◆ Directions ◆
Quote exactly and only this range of lines in the data below: the line that holds "Recreate this scene" to the line that holds "COL = S.collection", both included.

◆ Input ◆
· · · · · · ·
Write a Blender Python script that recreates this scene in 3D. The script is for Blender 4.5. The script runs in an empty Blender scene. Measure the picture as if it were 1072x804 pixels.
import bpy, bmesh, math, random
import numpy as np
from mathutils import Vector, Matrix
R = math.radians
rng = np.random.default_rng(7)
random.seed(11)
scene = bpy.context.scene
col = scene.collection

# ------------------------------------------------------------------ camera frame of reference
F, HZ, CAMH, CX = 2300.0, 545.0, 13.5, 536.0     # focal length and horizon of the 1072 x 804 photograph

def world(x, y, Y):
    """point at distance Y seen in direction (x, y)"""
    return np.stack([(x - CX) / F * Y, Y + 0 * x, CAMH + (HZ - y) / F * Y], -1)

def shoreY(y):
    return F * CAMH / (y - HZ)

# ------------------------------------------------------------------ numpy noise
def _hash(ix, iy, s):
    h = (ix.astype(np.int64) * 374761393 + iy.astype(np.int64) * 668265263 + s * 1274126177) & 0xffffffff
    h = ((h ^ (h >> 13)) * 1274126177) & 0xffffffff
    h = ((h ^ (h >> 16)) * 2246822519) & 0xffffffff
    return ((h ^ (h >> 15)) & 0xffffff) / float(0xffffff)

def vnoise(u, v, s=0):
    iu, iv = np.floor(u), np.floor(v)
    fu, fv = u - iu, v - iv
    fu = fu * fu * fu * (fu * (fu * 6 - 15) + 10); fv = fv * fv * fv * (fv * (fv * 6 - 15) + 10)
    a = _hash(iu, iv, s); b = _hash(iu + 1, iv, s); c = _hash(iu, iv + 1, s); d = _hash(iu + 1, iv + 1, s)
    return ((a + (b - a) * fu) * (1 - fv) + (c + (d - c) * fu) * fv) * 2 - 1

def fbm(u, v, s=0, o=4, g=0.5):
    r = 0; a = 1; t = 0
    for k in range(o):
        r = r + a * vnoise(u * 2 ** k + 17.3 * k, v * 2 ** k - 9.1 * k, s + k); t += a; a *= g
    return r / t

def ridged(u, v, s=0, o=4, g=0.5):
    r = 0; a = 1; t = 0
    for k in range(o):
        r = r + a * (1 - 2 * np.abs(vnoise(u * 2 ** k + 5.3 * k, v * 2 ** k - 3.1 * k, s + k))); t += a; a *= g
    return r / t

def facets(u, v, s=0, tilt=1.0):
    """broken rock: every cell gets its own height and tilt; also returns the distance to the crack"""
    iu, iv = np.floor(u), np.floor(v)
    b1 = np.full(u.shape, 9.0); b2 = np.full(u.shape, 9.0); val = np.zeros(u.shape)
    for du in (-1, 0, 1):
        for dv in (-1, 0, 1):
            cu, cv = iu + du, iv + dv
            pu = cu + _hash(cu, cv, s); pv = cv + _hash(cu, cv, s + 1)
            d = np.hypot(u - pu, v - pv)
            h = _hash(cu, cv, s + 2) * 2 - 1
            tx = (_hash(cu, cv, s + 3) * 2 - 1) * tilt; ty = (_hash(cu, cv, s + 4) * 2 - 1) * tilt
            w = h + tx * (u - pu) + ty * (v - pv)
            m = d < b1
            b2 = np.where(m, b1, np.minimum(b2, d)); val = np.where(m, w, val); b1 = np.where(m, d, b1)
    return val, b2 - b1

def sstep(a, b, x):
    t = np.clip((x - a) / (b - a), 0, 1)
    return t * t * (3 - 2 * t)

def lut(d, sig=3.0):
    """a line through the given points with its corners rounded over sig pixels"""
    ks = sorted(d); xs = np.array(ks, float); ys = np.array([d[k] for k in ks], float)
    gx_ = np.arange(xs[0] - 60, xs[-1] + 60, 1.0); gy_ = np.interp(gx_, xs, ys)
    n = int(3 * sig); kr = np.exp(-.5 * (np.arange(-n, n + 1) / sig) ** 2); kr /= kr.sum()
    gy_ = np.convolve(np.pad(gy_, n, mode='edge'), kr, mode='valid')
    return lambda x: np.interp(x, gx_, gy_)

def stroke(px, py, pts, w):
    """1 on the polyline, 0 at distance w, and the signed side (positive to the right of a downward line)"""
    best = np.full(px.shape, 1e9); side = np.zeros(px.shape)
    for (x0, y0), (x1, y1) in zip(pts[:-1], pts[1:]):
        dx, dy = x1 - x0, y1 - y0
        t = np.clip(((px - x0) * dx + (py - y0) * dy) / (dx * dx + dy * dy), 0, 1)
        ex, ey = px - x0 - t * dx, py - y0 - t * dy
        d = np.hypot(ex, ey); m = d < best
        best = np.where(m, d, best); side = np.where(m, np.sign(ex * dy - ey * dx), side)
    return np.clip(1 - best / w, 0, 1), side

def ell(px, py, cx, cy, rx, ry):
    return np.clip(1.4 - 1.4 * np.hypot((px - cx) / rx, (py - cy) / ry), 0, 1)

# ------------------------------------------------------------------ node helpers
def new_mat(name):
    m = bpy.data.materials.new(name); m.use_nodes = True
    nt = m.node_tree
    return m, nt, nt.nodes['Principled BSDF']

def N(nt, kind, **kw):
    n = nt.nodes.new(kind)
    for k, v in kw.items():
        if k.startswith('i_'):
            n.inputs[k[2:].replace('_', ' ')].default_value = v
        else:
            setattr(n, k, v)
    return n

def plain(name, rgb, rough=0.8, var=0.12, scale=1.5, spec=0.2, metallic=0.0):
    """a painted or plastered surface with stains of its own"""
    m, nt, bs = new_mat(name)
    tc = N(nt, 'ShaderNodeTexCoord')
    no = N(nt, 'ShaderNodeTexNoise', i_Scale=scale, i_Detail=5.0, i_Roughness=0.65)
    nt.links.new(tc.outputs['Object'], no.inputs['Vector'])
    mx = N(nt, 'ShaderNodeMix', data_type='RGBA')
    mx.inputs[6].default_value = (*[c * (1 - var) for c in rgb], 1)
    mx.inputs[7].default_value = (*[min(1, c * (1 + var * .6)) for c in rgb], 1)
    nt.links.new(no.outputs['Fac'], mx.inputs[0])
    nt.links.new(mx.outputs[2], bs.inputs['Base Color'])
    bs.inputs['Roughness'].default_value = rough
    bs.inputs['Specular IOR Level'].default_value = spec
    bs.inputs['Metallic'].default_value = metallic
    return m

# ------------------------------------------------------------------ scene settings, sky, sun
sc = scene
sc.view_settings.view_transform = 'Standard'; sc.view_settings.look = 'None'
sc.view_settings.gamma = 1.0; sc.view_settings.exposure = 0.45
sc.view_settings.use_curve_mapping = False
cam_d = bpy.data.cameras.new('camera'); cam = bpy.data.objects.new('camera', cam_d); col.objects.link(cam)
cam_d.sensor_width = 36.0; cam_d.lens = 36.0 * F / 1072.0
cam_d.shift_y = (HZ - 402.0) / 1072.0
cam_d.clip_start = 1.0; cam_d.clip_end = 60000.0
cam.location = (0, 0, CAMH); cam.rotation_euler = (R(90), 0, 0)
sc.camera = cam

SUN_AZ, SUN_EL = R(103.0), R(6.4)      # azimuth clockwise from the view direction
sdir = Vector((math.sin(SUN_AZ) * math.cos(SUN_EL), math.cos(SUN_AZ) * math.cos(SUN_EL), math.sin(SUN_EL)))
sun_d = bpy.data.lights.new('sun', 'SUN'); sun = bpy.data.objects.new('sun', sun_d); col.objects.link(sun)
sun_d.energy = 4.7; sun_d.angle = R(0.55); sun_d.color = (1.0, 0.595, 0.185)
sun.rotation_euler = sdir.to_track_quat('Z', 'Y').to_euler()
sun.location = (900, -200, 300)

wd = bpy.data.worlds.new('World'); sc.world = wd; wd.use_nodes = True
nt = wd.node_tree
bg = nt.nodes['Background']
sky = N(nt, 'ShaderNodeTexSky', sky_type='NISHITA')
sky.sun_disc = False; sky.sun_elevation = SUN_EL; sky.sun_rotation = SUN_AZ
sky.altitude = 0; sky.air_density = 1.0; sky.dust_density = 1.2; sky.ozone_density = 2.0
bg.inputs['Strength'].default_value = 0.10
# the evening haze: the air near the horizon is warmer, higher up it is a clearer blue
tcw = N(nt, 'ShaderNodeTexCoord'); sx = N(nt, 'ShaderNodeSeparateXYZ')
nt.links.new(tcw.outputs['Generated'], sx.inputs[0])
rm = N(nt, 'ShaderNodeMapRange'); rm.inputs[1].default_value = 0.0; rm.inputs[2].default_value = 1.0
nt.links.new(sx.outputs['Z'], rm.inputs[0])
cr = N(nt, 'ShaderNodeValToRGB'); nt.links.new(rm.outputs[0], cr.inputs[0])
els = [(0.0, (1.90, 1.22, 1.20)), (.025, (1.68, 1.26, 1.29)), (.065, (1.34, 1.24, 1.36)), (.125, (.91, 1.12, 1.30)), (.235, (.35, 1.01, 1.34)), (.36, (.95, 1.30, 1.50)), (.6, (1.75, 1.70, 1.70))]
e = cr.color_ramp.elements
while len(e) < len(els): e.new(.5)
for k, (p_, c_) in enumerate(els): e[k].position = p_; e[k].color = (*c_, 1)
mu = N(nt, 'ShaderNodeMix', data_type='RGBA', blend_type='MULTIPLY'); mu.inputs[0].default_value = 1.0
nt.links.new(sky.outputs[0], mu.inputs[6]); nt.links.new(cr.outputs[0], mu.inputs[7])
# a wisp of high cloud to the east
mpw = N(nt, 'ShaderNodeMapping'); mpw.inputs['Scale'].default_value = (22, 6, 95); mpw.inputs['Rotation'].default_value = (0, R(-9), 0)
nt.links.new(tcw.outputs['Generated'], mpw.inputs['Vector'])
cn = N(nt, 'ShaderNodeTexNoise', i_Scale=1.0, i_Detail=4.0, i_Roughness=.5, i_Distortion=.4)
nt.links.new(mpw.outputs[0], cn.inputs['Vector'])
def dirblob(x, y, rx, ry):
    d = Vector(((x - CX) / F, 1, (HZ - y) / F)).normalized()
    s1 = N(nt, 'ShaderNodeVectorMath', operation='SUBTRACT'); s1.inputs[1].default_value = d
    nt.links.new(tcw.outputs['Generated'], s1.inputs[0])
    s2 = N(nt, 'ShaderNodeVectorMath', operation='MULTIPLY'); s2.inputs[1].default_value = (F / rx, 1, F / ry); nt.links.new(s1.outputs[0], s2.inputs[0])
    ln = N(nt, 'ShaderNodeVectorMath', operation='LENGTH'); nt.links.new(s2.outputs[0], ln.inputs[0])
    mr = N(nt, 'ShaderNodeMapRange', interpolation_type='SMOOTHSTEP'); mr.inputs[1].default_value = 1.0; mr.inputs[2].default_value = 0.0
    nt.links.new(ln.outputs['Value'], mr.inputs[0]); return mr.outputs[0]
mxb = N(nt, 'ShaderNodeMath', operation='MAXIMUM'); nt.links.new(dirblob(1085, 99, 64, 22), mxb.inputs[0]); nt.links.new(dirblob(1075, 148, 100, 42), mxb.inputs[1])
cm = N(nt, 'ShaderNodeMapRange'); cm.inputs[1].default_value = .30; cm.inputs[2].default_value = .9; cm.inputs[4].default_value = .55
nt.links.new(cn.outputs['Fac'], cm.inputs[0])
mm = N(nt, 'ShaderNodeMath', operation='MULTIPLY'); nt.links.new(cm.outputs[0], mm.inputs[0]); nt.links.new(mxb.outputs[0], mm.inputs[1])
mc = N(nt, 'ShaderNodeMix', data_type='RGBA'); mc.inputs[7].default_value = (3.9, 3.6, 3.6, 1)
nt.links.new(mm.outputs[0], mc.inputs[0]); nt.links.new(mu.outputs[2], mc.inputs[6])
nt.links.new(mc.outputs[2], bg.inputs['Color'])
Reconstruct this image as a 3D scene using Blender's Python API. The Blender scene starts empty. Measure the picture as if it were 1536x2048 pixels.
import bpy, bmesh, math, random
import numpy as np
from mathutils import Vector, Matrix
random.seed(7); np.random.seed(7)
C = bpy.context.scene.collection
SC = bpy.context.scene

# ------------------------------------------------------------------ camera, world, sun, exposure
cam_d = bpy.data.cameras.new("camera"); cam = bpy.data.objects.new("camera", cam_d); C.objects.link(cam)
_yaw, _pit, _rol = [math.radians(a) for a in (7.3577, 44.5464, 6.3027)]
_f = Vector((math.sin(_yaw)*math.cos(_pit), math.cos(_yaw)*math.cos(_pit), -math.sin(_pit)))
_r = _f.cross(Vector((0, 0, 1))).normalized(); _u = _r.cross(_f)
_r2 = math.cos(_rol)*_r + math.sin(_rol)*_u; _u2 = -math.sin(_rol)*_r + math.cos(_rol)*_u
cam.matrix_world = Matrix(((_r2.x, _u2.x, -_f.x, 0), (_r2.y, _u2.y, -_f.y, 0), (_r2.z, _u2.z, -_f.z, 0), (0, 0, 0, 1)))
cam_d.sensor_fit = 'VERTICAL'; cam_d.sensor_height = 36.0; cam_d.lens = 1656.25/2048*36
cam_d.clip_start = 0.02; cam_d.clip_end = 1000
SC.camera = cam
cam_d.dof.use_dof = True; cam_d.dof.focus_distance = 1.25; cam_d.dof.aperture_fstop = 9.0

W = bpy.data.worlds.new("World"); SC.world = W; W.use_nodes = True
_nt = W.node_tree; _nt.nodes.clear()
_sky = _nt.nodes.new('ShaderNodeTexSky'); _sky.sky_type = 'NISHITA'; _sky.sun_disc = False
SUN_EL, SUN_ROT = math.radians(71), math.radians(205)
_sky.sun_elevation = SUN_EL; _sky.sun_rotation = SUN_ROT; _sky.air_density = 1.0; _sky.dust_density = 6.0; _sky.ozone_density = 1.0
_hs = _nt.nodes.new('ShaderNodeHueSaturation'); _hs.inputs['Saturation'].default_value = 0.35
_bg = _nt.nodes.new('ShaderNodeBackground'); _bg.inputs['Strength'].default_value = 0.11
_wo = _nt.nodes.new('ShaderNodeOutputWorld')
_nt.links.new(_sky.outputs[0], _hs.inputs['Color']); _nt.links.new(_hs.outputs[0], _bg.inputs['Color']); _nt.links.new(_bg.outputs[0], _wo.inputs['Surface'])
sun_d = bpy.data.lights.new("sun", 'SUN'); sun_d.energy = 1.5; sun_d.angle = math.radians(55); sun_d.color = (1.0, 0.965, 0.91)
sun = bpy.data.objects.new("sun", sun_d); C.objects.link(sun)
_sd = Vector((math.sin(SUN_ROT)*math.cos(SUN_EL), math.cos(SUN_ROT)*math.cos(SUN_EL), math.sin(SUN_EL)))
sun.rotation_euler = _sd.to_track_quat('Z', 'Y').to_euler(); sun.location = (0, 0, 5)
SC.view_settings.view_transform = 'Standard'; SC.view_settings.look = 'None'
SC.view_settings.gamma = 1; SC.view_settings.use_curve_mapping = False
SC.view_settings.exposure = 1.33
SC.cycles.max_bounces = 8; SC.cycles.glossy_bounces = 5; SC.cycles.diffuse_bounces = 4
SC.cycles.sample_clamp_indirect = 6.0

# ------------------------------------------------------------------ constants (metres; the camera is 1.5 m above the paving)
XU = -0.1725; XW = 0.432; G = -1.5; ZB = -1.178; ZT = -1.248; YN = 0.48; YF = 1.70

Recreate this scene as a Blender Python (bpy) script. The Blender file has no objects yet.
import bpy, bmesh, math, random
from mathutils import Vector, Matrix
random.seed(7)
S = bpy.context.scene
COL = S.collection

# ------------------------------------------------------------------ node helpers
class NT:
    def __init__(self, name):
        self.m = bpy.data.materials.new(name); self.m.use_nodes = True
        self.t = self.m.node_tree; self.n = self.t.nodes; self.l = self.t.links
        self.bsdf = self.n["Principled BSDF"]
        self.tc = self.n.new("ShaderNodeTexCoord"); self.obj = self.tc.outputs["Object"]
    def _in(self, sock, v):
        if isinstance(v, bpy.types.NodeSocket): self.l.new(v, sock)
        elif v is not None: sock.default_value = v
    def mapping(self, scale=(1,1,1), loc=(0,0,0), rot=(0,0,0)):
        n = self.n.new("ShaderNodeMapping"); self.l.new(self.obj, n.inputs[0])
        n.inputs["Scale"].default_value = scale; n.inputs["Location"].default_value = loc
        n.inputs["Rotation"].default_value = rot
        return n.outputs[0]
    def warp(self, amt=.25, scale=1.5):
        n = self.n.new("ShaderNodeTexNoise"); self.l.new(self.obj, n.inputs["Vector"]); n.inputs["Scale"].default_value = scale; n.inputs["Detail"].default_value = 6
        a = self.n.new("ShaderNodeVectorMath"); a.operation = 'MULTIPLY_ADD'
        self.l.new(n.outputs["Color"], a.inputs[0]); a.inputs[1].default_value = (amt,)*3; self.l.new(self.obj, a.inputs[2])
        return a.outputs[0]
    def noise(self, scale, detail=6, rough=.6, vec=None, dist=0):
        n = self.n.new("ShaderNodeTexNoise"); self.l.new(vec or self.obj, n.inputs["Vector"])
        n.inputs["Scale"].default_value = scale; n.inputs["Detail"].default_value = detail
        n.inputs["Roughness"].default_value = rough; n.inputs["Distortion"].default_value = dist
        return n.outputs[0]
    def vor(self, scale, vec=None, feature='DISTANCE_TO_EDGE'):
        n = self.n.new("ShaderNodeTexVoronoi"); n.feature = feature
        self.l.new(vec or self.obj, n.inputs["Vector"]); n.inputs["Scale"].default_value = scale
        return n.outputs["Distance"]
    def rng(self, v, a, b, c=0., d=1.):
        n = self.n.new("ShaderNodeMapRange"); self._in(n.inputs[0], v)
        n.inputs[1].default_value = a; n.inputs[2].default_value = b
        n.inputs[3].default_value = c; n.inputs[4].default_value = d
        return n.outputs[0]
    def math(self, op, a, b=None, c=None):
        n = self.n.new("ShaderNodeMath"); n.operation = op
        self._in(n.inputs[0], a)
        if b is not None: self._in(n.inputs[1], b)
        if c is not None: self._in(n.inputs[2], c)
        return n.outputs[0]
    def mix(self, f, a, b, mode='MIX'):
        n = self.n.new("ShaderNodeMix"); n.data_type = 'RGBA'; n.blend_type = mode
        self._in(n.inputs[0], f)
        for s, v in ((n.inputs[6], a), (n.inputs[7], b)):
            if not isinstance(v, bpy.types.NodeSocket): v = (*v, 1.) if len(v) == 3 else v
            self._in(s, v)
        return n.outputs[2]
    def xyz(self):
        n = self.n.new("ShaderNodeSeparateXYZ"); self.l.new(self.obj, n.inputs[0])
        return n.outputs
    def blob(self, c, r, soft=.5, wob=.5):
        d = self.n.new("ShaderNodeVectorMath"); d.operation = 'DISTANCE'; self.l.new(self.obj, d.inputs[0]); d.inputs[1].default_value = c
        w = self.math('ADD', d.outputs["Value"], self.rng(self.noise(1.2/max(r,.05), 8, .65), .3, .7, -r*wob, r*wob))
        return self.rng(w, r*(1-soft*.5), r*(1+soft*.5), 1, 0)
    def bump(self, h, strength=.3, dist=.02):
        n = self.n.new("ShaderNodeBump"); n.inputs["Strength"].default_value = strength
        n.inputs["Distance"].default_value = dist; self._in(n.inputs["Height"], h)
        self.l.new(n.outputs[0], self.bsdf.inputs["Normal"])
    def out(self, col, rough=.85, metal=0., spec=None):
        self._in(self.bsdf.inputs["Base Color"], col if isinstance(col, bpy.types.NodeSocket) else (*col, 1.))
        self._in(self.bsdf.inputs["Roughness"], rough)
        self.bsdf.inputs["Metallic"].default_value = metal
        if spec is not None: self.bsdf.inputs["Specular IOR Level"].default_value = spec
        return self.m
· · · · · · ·
◆ Output ◆
Recreate this scene as a Blender Python (bpy) script. The Blender file has no objects yet.
import bpy, bmesh, math, random
from mathutils import Vector, Matrix
random.seed(7)
S = bpy.context.scene
COL = S.collection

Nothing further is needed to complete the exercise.